The Minister of Interior announced, then, a new process to remove the “illegal” migrants i.e. those people who “overtly” try to get to Italy on ships of shame and, many times, could not do it without “overtly” being helped by Italian fishermen and sailors who saved them from shipwreck. The resident of the Viminale, Premier Berlusconi, declared that “They come because it is easy to arrive. No one is chasing them. We have decided to change the tone. No more goodwill, we will be tough against illegal immigrants.”

Despite the reaction of former Interior Minister Beppe Pisanu who has accused the League “of making speeches worthy of a Padana osteria” and has invited Berlusconi not to “be deterred by the slogan of the Carroccio,” the Minister Maroni engaged, on the backs of exhausted immigrants rescued by the ship Pinar, in an indecent contention with Malta to determine which of the two countries had to assume the burden of collecting and receiving the migrants. After ten days, the migrants were brought to Italy.

It was the last straw for the “tough” Maroni, to have to accept immigrants against his will, but he persevered and found immediately a solution: all he had to do was to not recognize their right of asylum.
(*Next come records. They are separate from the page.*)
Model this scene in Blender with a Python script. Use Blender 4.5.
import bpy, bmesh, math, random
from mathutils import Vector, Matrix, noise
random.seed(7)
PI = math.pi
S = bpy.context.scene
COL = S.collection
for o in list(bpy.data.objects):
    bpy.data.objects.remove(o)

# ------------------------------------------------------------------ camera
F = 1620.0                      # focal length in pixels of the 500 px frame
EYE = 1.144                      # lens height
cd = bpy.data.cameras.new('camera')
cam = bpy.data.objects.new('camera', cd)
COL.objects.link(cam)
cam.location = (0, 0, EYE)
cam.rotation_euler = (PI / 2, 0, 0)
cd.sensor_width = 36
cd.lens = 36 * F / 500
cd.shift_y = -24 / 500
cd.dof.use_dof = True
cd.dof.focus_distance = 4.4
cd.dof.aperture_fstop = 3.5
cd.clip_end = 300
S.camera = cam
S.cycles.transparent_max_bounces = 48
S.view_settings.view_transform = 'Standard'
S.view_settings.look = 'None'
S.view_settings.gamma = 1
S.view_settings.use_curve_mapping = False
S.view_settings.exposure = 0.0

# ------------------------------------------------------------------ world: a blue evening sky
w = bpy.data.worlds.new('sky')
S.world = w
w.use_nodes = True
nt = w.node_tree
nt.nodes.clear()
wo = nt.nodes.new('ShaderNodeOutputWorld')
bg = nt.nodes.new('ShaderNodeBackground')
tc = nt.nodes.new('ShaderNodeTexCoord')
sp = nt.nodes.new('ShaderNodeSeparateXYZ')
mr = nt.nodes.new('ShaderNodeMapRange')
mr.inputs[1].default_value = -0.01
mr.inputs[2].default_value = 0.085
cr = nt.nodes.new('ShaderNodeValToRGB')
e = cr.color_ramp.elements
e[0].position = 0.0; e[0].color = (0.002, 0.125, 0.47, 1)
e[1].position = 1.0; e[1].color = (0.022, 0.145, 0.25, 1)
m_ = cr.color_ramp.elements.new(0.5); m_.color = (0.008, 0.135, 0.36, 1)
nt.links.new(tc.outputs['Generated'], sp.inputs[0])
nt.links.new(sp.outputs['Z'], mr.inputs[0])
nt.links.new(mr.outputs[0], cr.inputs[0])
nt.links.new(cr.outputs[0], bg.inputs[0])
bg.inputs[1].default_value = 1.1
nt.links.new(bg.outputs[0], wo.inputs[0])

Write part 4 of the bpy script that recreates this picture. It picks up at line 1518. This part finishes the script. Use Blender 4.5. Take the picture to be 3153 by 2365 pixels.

If over 70% of the 31,200 asylum applications submitted in 2008 in Italy came from people landed on the southern coast of the country; if about 75% of the 36,952 migrants landed on the Italian coast in 2008 had applied for asylum; if the rate of recognition of some form of protection (refugee status or subsidiary protection / humanitarian) of the people arriving by sea was around 50% and if, in 2008, the majority of the people who arrived by sea and received international protection came from Somalia, Eritrea, Iraq, Afghanistan and Ivory Coast, to eliminate all this all he had to do was stop them from getting to Italy. He had to stop them in international waters and deport them to Libya (alleged country of origin), where, if they wanted, they could apply for asylum.

Maroni and Berlusconi (who moved quickly to point out that he is the one who decides the government’s policy!) declared that the rejection is the only way to remove illegal immigrants from Italy and that if the European Union, the UN, the UNHCR, the Church and humanitarian organizations were not happy, they should mind their own affairs.

Now, the real problem is that these measures run contrary to the principle of non-rejection enshrined in the Geneva Convention of 1951 (signed by Italy) and contained, also, in the European legislation and in the Italian legislation, which has value in international waters, without any geographical limitation. We could debate methods, tools to be adopted and European responsibilities, but we cannot in any way prevent or limit the right of those fleeing war and persecution, to seek asylum in a safe country. In so doing, Italy goes against the Geneva Convention.